Per il rapporto Svimez 2011, al Sud il 22,7 per cento delle famiglie è in difficoltà. Tempi.it racconta la storia di Marta, che va avanti con marito e due figli con 1.200 euro al mese: «Ci educhiamo a mangiare quello che c'è e ci scambiamo i vestiti in buono stato, ma che non usiamo più, con gli amici. Per fortuna non siamo soli»
Il rapporto Svimez 2011 fotografa in modo netto gli effetti della crisi sul Mezzogiorno. A Sud dello Stivale, le famiglie oggi in difficoltà sono il 22,7 per cento dei residenti (e in Sicilia addirittura il 27 per cento: più di una famiglia su quattro) contro le fasce di povertà relativa al Nord (4,9 per cento) e al Centro Italia (5,9 per cento). Le conseguenze di questa situazione vengono tracciate invece da un secondo studio, il rapporto Eurispes 2011, secondo cui l'usura è un rischio cresciuto visibilmente nel Meridione, in particolare in Calabria e Campania (con un indice di rischio usura misurato rispettivamente all' 89,5 e 81,3 per cento).

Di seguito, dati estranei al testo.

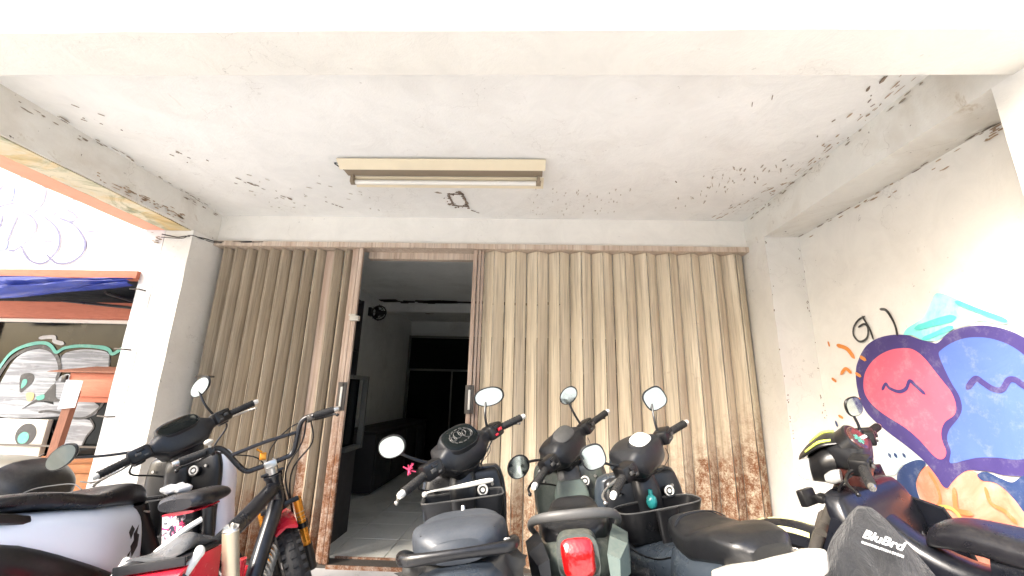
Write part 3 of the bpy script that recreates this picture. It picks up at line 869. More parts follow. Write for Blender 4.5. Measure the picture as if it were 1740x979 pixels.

Per intervenire in questa situazione oggi, in Sicilia, verrà varato il programma di microcredito alle famiglie (con assegni di importo non superiore a 6 mila euro, per 12 milioni di euro complessivamente stanziati). La Regione siciliana sosterrà quei nuclei in particolari condizioni di difficoltà e impossibilitati a ottenere crediti regolari dalle banche, ma che stanno cercando con tutte le forze di divincolarsi: le famiglie possono ottenere i piccoli finanziamenti per esigenze abitative, ragioni di salute, percorsi educativi, e tutti quei progetti che possano tendere ad un miglioramento delle condizioni dei nuclei. Ma intanto la lotta prosegue quotidianamente, spesso senza clamori, ma con risvolti poco noti. Tra i volti, infatti, si legge molta voglia di reagire, quasi inedita al Sud, e una tendenza rinnovata a offrire aiuto, a dare solidarietà. Per fotografare quello che sta accadendo, e con quale forza si cerca di reagire alla crisi nel Meridione, Tempi.it inizia un viaggio proprio dalla Sicilia, da Misilmeri, piccolo centro in provincia di Palermo, dove vivono Marta e suo marito.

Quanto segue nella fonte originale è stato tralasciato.